>> BEGIN
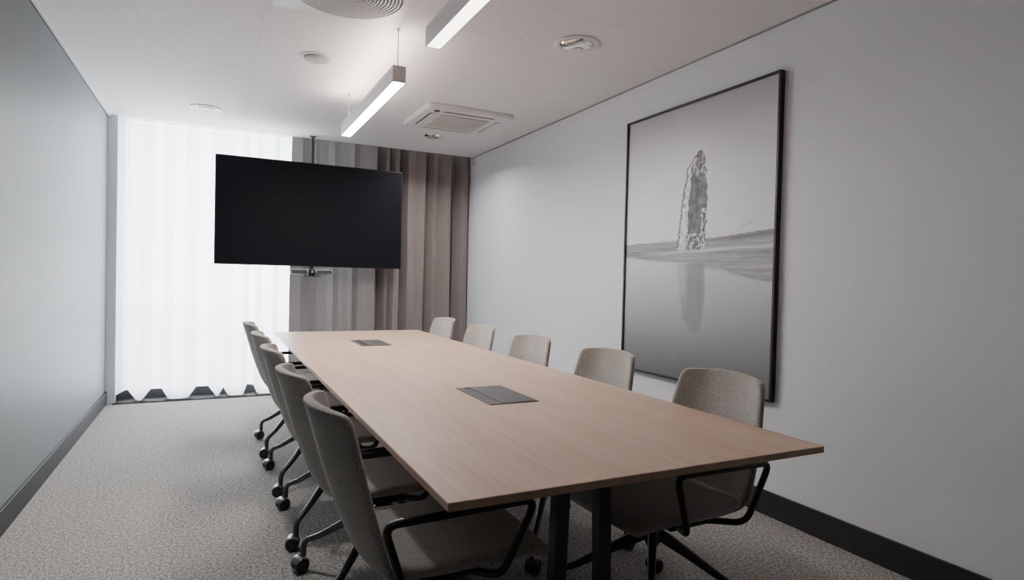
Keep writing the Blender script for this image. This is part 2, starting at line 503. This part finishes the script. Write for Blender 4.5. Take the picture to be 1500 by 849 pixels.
def caster(bm_hood, bm_wheels, x, y, ang):
    ca, sa = math.cos(ang), math.sin(ang)
    R = Matrix.Translation((x, y, 0)) @ Matrix.Rotation(ang, 4, 'Z') @ Matrix.Scale(1.12, 4)
    for s in (-1, 1):
        vs = lathe(bm_wheels, [(0, s * .006), (.024, s * .006), (.0265, s * .010), (.0265, s * .021), (.023, s * .025), (0, s * .0255)], n=20)
        for v in vs:
            c = v.co.copy(); v.co = R @ Vector((c.x - .012, c.z, c.y + .0265))
    # hood between and over the wheels
    prof = []
    n0 = len(bm_hood.verts)
    A = []
    for k in range(9):
        a = math.radians(20 + 150 * k / 8)
        A.append((math.cos(a) * .029 - .012, math.sin(a) * .029 + .0265))
    vin = [( -.012, .0265)]
    for s in (-1, 1): pass
    rows = []
    for yy in (-.0063, .0063):
        rows.append([bm_hood.verts.new(R @ Vector((px, yy, pz))) for px, pz in A] + [bm_hood.verts.new(R @ Vector((-.012, yy, .022)))])
    n = len(rows[0])
    for k in range(n): bm_hood.faces.new((rows[0][k], rows[0][(k + 1) % n], rows[1][(k + 1) % n], rows[1][k]))
    bm_hood.faces.new(rows[0]); bm_hood.faces.new(rows[1])
    # shoulder caps above each wheel
    for s in (-1, 1):
        rr = []
        for yy, sc in ((s * .006, 1.0), (s * .022, 1.0), (s * .0265, .9)):
            rr.append([bm_hood.verts.new(R @ Vector((math.cos(math.radians(35 + 120 * k / 8)) * .0295 * sc - .012, yy, math.sin(math.radians(35 + 120 * k / 8)) * .0295 * sc + .0265))) for k in range(9)])
        for a, b in zip(rr, rr[1:]):
            for k in range(8): bm_hood.faces.new((a[k], a[k + 1], b[k + 1], b[k]))

LEG_R = .360
def make_chair():
    t = thing('conference_chair', '', 'chair')
    shell_obj('seat', seat_rows, .034, M['fabric'], t)
    shell_obj('backrest', back_rows, .026, M['fabric'], t)
    for s in (-1, 1):
        bm = bmesh.new()
        pts = fillet([(-.182, s * .258, .412), (-.252, s * .290, .620), (.168, s * .290, .628), (.085, s * .258, .418), (.03, s * .15, .398), (-.10, s * .15, .398)], .040, 6, closed=True)
        tube(bm, pts, .0112, n=10, closed=True)
        obj('armrest', bm, M['black_metal'], t, smooth=True)
    bm = bmesh.new()
    box(bm, -.12, .06, -.155, .155, .383, .400, bev=.004)
    box(bm, -.07, .05, -.06, .06, .355, .384, bev=.008)
    obj('seat_mount', bm, M['black_metal'], t)
    bm = bmesh.new()
    lathe(bm, [(0, .265), (.020, .265), (.029, .285), (.030, .335), (.027, .342), (.027, .360), (.021, .363), (.021, .382), (0, .382)], n=24)
    obj('column', bm, M['base_metal'], t, auto=40)
    for k in range(4):
        a = PI / 4 + k * PI / 2
        ca, sa = math.cos(a), math.sin(a)
        base = [(.012, .318), (.06, .292), (.12, .257), (.20, .207), (.28, .158), (LEG_R - .022, .132), (LEG_R - .006, .117), (LEG_R, .098), (LEG_R, .060)]
        sec = [(.017, .022), (.016, .021), (.0145, .018), (.0125, .0145), (.011, .012), (.0105, .011), (.0105, .0105), (.010, .010), (.010, .010)]
        bm = bmesh.new(); tube(bm, [(r * ca, r * sa, z) for r, z in base], sec, n=12)
        leg = obj('leg', bm, M['base_metal'], t, auto=50)
        bh = bmesh.new(); bw = bmesh.new()
        aa = [.6, .30, -.20, 2.8][k]
        caster(bh, bw, LEG_R * ca, LEG_R * sa, aa)
        me = bpy.data.meshes.new('caster')
        off = len(bh.verts)
        tmp = bpy.data.meshes.new('tmp'); bmesh.ops.recalc_face_normals(bw, faces=bw.faces); bw.to_mesh(tmp); bw.free()
        nf = len(bh.faces)
        bmesh.ops.recalc_face_normals(bh, faces=bh.faces)
        bh.from_mesh(tmp); bh.faces.ensure_lookup_table()
        for i, f in enumerate(bh.faces): f.material_index = 0 if i < nf else 1
        bh.to_mesh(me); bh.free(); bpy.data.meshes.remove(tmp)
        me.materials.append(M['wheel_hood']); me.materials.append(M['wheel'])
        for p in me.polygons: p.use_smooth = True
        me.set_sharp_from_angle(angle=math.radians(40))
        c = bpy.data.objects.new('caster', me); C.objects.link(c); c.parent = leg
    return t

def dup(root, loc, rotz):
    r = root.copy(); C.objects.link(r); r.location = loc; r.rotation_euler = (0, 0, rotz)
    for ch in list(root.children):
        c = ch.copy(); C.objects.link(c); c.parent = r
        for g_ in ch.children:
            d = g_.copy(); C.objects.link(d); d.parent = c
    return r

chair0 = make_chair()
D = math.radians
chairs = [
    (.630, 1.72, D(0), 'grey upholstered conference chair nearest the camera on the left side of the table'),
    (.610, 2.34, D(1), 'grey conference chair second from the camera on the left side of the table'),
    (.605, 3.05, D(-1), 'grey conference chair in the middle of the left row of five'),
    (.600, 3.77, D(1), 'grey conference chair second from the window end in the left row'),
    (.590, 4.54, D(0), 'grey conference chair at the window end of the left row, farthest left chair'),
    (1.448, 1.72, D(182), 'grey conference chair nearest the camera on the right side, below the framed picture'),
    (1.438, 2.45, D(184), 'grey conference chair second from the camera on the right side of the table'),
    (1.41, 3.19, D(184), 'grey conference chair in the middle of the right row against the plain wall'),
    (1.414, 3.98, D(183), 'grey conference chair second from the curtains on the right side of the table'),
    (1.414, 4.76, D(183), 'grey conference chair at the curtain end of the right row'),
]
for i, (x, y, rz, lab) in enumerate(chairs):
    if i == 0: c = chair0; c.location = (x, y, 0); c.rotation_euler = (0, 0, rz)
    else: c = dup(chair0, (x, y, 0), rz)
    if i == 5:
        for ch in c.children:
            if ch.name.startswith('leg'): ch.rotation_euler = (0, 0, D(3))
    c['label'] = lab; c['category'] = 'chair'; c['group'] = 'conference chairs around the table'

# ------------------------------------------------------------------ television
TVY = 6.2
tv = thing('television', 'large switched off black television hanging on a pole in front of the curtains', 'television', (.887, TVY, 1.295))
bm = bmesh.new(); box(bm, -.880, .880, .004, .045, 0, 1.012, bev=.003)
obj('bezel', bm, M['tv_black'], tv)
bm = bmesh.new(); box(bm, -.870, .870, .0, .0035, .012, 1.002)
obj('screen', bm, M['screen'], tv)
bm = bmesh.new(); box(bm, -.45, .45, .0455, .075, .18, .80, bev=.006)
obj('rear_housing', bm, M['tv_black'], tv)
po = thing('ceiling_pole', 'dark perforated ceiling pole that carries the television', 'pole', (.880, 6.345, 1.4))
bm = bmesh.new(); box(bm, -.015, .015, -.012, .018, 0, 1.195, bev=.002)
obj('pole', bm, M['graphite'], po)
bm = bmesh.new()
for k in range(40):
    lathe_v = lathe(bm, [(0, 0), (.0045, 0), (.0045, .002), (0, .002)], n=8)
    for v in lathe_v:
        c_ = v.co.copy(); v.co = Vector((c_.x, -.0125 - c_.z, .72 + k * .0118 + c_.y))
obj('pin_holes', bm, M['wheel'], po)
bm = bmesh.new(); box(bm, -.30, .30, -.065, -.0125, .15, .21); box(bm, -.30, .30, -.065, -.0125, .42, .48)
obj('mount_bracket', bm, M['black_metal'], po)
bm = bmesh.new(); box(bm, -.030, .030, -.022, .028, 1.192, 1.1995)
obj('ceiling_plate', bm, M['graphite'], po)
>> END
Search the data for the string "picture". List each line that has it.

**Solution to the exercise**.
Keep writing the Blender script for this image. This is part 2, starting at line 503. This part finishes the script. Write for Blender 4.5. Take the picture to be 1500 by 849 pixels.
    (1.448, 1.72, D(182), 'grey conference chair nearest the camera on the right side, below the framed picture'),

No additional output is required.